Wednesday, May 24, 2006
The Singapore GE 2006 - Post Mortem
Yup, the GE's gone dead, like most previous GE... time to rip it apart and find out what killed it... nah... I'm no political analyst...
This was the title of yesterday's forum organised by the NUSS. I attended it. Mainly because Uncle John's review on the pre-election forum was good.
It was at best, an interesting forum. Hardly a post mortem, but nevertheless interesting.
There was Dr Catherine Lim, who needs no introduction, Miss Denise Phua a youngling of our ruling party, Mr Perry Tong and Dr Chee from the remaining opposition and A/P Ho Khai Leong, a political commentator (I didn't know we have that till lastnight.)
Dr Lim told two short stories, Perry tried to summarise the WP's rally in 10 minutes, Dr Chee complained that his pictures in the papers did not look good, and Denise tried to justify that 66.6% is a good mandate.
The audience, as it slowly dawned on me during the Q&A session was peppered with SDP hecklers. (I thought some of them looked familiar.)
I enjoyed Dr Lim's stories on head versus heart. Very encouraging stories. Her message was that the political paradigm in Singapore is shifting. I am very encouraged by that message. It does not matter to me who rules Singapore, the paradigm is and has to shift. We have to be prepared for it.
Denise came closest to a post mortem of the GE. She tried to justify why 66.6% was a good mandate and what her party could have done to improve on the results. I am not impressed.
66.6% in not a good mandate, not in Singapore. She said that in a typical first world country, there will be a third that is pro-government, a third that is pro-opposition and a third swing voters. And since they won 66.6%, they've won the votes of the swing voters, hence a strong mandate.
Well, I am sad to say that this is not true in the context of Singapore.
We do not have a credible opposition in Singapore. So all I can say is, we saw more than 33% worth of protest votes. Okay, maybe among all these, we do have a few that truly believe that the opposition is credible, but I doubt there are many of them. Then there is the fear factor... you can say it doesn't exist, but if you search yourself deep enough, you know that it is there. Not many can overcome this factor. It is a factor that will swing fence sitters anywhere.
Perry, I think he went to the wrong forum... there was no analysis whatsoever, yes, he chose to call this a post GE review, but then again, there was no review coming from him either.
Dr Chee, he painted a very bleak picture of the GE, told stories about how the SDP was harrassed by the gahmen officials and then tried to substantiate his whinings of an unfair election by quoting a survey from his Think Centre website.

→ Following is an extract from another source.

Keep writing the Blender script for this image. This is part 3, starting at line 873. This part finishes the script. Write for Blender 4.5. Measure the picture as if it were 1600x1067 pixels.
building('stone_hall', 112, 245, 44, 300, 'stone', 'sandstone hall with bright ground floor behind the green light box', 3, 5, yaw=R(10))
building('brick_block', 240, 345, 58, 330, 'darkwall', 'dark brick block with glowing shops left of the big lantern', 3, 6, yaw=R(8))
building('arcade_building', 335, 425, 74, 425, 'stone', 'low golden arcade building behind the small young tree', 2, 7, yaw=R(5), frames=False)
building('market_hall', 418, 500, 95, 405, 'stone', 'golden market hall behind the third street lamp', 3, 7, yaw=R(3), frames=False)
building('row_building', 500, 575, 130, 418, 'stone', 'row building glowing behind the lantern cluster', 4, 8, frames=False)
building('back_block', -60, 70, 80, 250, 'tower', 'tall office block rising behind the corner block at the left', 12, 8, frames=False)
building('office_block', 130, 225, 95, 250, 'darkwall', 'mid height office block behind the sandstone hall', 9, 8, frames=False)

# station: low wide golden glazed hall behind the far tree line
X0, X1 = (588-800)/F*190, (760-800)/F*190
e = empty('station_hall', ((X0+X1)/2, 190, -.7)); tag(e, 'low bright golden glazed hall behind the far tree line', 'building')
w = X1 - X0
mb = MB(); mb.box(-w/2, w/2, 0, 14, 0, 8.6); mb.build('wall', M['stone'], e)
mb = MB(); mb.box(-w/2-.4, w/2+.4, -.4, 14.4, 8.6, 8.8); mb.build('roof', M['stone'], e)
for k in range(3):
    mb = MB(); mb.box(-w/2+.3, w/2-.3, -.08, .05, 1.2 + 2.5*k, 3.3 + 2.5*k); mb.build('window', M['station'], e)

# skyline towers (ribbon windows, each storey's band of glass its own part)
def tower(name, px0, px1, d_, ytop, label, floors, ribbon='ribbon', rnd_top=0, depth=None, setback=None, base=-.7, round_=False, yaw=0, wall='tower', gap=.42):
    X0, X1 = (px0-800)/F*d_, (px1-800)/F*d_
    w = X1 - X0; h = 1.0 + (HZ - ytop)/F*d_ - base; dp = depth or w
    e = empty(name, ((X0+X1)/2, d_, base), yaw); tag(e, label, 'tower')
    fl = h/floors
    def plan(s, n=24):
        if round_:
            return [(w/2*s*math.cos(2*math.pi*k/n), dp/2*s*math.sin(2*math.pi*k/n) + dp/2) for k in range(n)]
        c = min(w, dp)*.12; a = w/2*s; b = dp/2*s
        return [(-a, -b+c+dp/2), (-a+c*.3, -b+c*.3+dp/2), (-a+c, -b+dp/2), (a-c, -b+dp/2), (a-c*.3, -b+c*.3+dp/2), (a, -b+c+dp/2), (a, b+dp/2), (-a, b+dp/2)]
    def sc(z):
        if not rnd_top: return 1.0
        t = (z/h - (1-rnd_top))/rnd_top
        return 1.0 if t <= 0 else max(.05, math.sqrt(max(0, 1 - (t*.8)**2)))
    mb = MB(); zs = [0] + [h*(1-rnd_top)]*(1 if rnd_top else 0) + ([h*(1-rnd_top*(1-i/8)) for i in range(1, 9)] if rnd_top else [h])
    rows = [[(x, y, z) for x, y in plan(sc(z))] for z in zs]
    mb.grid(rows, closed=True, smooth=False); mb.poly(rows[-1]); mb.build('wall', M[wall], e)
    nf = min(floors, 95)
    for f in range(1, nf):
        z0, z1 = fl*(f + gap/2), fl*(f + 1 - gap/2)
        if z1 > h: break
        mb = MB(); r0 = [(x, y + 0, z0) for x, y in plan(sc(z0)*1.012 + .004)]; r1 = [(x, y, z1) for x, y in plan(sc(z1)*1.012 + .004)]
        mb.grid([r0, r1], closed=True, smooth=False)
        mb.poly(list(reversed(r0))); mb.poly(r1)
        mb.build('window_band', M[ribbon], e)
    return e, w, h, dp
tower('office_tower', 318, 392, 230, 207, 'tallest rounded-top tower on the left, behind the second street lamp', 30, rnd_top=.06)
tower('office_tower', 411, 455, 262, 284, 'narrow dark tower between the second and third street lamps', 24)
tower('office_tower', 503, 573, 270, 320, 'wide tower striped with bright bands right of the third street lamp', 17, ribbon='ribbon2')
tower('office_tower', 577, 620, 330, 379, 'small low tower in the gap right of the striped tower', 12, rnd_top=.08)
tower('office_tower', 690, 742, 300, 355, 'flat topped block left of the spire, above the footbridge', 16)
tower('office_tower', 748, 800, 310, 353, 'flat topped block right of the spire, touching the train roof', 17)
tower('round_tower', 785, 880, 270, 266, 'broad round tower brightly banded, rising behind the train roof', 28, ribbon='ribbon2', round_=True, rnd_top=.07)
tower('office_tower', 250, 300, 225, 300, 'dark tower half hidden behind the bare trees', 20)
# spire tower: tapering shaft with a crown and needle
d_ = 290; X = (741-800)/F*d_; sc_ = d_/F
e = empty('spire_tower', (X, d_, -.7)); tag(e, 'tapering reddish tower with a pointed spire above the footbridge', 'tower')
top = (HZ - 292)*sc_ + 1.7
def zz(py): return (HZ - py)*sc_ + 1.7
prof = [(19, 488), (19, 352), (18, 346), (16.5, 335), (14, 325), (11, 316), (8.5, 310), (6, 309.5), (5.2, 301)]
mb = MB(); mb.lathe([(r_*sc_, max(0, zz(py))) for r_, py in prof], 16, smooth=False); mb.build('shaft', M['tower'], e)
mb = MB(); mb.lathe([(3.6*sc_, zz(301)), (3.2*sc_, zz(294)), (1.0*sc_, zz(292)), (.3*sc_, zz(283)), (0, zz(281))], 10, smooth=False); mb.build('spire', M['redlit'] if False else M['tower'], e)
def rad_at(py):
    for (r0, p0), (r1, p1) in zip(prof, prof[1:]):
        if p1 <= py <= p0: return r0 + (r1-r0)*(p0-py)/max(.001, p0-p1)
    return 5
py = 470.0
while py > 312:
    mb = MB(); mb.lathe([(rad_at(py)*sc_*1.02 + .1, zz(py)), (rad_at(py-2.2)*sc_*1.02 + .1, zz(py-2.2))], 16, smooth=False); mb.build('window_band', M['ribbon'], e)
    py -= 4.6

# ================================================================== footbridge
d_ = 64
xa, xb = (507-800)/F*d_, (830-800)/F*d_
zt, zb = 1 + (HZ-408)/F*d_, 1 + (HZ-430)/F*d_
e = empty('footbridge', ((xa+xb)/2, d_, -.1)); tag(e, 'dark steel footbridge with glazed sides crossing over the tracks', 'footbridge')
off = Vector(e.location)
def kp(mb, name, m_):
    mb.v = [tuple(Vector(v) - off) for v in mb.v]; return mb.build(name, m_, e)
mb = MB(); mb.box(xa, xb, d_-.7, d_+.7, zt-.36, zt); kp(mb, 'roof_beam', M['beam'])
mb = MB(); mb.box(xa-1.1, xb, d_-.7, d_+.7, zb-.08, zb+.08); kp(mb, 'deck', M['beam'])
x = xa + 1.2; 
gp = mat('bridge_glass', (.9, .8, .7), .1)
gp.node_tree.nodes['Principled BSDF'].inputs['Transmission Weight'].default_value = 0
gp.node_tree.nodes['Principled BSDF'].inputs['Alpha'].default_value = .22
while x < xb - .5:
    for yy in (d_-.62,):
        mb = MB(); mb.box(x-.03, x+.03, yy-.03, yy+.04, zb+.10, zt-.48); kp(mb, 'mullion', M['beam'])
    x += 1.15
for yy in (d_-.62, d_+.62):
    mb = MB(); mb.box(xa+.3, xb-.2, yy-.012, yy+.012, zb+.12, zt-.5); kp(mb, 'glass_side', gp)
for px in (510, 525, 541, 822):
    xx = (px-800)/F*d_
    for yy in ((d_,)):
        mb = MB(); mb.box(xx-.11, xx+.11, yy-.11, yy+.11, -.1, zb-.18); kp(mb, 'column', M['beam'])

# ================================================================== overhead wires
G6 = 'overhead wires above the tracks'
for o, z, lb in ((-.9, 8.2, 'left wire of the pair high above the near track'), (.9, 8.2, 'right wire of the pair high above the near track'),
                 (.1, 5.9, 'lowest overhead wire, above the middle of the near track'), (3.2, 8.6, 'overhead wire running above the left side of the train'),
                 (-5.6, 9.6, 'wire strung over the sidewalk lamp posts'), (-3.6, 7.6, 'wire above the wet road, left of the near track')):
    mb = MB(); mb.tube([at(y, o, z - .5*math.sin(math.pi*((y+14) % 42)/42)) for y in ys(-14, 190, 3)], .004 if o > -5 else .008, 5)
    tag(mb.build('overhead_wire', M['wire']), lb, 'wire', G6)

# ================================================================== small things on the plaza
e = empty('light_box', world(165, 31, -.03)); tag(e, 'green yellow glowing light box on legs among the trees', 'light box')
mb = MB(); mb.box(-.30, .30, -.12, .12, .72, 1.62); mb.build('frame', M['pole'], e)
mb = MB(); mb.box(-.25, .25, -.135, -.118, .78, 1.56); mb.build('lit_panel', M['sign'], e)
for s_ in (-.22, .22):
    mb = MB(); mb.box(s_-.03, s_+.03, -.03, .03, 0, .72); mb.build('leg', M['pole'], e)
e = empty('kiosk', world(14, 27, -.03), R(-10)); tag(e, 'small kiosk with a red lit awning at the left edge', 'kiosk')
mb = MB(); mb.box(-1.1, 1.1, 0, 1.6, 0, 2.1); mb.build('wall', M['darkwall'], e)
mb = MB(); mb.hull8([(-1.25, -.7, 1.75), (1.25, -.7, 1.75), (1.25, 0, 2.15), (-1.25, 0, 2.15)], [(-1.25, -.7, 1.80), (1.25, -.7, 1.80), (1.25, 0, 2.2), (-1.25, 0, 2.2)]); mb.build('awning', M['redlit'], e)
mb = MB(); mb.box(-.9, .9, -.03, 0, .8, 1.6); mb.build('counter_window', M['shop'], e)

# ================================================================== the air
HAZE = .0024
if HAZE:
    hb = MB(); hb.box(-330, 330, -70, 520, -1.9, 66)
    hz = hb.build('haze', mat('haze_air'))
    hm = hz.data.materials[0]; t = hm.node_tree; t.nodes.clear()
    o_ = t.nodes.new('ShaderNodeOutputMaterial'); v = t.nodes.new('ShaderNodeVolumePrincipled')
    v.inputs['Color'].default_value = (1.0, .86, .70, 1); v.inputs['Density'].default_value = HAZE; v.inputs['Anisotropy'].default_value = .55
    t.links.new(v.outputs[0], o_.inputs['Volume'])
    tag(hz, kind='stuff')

Hey doc, only people who are not happy with the gahmen goes to your website. No credibility there, sorry. You're not really photogenic either, so don't complain that the press didn't publish good pictures of you.
Prof Ho's part... okay, sorry I needed to pee and missed a good part of it.
Then came the Q&A part. I don't know if it was just me, but it seems that most questions were ruling party bashing questions and they seemed skewed towards the Dr Chee's canp. It was like, he planted people in the audience to ask barbed questions... perhaps it was just me.
I left the forum entertained... it wasn't a post mortem I expected, but well, I can't ask for more. It was indeed entertaining.